Saturday, May 15, 2021

Roadkill

I drive around lots of dead animals on my commutes to and from Hell.

Squirrels, raccoons, porcupines - I don't enjoy their bloody demise but I can deal with it. I feel bad, though - before we ripped up their homes and built roads and cars they lived peacefully. Now they play Russian roulette, having to decide when it is safe to run across the road. 

The unfair part is they don't have complete knowledge - they can't judge speed, or numbers of cars, they cannot hesitate once they begin the sprint. But fear spawns fatal hesitation.

Mankind causes even more misery than we give ourselves credit for.

But it is the birds that kill me. There is something about seeing a dead bird in the road that causes my mind to recoil.

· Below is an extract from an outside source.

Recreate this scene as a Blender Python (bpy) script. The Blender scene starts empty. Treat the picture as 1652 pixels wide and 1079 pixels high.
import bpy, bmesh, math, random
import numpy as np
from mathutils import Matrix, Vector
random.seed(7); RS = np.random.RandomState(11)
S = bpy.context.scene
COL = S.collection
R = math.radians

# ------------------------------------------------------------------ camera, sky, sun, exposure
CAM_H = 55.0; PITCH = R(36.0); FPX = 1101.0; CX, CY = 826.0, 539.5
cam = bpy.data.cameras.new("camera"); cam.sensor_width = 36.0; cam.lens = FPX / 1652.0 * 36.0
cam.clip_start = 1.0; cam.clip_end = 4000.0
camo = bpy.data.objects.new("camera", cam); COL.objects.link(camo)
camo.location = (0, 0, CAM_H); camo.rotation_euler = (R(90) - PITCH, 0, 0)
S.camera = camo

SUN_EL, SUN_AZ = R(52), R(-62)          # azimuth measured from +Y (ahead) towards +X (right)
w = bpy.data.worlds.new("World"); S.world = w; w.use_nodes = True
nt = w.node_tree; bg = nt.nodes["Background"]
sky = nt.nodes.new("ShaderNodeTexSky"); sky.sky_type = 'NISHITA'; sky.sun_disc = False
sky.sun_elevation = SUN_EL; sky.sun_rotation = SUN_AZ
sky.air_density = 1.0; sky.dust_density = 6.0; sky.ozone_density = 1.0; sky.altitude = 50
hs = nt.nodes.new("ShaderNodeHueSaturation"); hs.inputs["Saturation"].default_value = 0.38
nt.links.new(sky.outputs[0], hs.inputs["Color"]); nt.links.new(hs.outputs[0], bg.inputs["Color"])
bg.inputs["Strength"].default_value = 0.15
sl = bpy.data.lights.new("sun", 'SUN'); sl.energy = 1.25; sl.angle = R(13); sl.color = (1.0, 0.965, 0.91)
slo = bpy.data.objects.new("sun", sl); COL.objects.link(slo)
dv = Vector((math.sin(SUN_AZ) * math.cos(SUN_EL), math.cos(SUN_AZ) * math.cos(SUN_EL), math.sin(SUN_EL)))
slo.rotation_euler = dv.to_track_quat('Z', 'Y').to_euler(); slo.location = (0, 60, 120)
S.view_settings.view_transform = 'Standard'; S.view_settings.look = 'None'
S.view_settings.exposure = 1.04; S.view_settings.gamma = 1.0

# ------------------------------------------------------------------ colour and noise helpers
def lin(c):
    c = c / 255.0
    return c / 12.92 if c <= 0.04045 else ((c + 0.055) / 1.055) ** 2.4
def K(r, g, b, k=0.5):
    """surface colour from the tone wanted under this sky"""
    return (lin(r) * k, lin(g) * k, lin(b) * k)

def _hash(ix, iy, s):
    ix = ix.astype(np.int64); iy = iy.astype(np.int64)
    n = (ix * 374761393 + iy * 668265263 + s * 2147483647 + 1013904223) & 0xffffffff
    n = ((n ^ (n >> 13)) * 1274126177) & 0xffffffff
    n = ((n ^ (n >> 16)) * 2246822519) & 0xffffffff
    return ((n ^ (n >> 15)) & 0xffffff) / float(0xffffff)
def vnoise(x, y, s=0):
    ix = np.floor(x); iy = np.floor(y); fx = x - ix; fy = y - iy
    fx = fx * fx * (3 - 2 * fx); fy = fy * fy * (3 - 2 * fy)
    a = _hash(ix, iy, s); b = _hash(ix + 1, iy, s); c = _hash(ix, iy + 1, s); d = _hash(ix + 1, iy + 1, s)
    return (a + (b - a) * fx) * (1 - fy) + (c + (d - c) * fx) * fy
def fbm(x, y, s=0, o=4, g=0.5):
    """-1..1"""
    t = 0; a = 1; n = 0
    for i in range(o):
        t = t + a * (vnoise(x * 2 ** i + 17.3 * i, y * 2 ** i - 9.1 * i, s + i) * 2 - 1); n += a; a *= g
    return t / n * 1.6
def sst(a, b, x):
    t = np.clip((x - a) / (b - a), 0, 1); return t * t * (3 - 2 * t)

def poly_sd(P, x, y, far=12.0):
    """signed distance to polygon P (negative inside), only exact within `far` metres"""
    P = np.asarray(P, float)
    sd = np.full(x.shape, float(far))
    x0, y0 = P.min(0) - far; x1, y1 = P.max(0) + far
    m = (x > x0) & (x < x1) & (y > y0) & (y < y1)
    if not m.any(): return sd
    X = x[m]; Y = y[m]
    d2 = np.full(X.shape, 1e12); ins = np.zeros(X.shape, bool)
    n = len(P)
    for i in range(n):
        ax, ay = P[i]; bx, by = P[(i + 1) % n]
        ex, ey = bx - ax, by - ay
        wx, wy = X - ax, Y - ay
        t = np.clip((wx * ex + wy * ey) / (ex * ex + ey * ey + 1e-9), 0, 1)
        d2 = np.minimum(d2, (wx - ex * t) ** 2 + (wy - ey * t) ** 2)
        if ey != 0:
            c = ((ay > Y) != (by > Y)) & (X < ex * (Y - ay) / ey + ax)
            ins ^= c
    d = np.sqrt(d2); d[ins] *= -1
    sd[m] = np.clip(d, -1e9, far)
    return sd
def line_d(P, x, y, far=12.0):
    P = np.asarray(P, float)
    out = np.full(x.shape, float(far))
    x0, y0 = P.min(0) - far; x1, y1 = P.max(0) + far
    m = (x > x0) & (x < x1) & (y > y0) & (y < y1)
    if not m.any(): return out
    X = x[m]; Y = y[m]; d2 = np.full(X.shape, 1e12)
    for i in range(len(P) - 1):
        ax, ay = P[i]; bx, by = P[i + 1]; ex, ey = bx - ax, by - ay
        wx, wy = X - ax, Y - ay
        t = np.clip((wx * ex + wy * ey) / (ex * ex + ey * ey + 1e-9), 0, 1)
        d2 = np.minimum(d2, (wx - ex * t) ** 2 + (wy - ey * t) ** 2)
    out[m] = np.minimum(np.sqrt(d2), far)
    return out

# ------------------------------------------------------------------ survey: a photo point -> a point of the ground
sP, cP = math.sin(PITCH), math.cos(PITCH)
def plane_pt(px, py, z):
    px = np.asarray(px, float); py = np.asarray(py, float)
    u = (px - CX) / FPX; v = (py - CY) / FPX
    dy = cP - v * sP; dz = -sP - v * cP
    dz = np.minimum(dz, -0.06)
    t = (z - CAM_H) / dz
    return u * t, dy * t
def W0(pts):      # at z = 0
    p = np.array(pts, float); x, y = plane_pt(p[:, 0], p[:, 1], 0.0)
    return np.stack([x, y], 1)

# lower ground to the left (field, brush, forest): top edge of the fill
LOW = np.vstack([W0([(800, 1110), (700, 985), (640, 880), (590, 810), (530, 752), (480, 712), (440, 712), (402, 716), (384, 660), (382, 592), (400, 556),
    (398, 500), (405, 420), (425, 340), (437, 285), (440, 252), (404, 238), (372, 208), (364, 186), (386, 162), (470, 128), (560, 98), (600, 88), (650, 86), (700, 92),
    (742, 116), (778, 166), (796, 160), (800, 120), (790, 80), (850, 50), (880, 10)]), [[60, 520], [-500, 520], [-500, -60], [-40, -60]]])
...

Birds can fly. Humans pretend to fly, we tell ourselves we can fly - that is how we get through life with our lies - but birds can really fly.

They do it gracefully, lazily - soaring up above us in exquisite freedom. They taunt me on my commute towards Hell - me speeding in a direction I do not wish to be moving, they exulting in their superiority over humans.

Until one of them makes a mistake and gets killed by someone who is more worried about getting to Starbucks on time then they are about the bird they just killed.

Roadkill is a metaphor for life.

If you are not paying attention, if you are not making the right plans, accepting the right compromises, swallowing the right amount of pride - you get run over.

Mercilessly.

Life speeds by, laughing, as you rot in the middle of the road.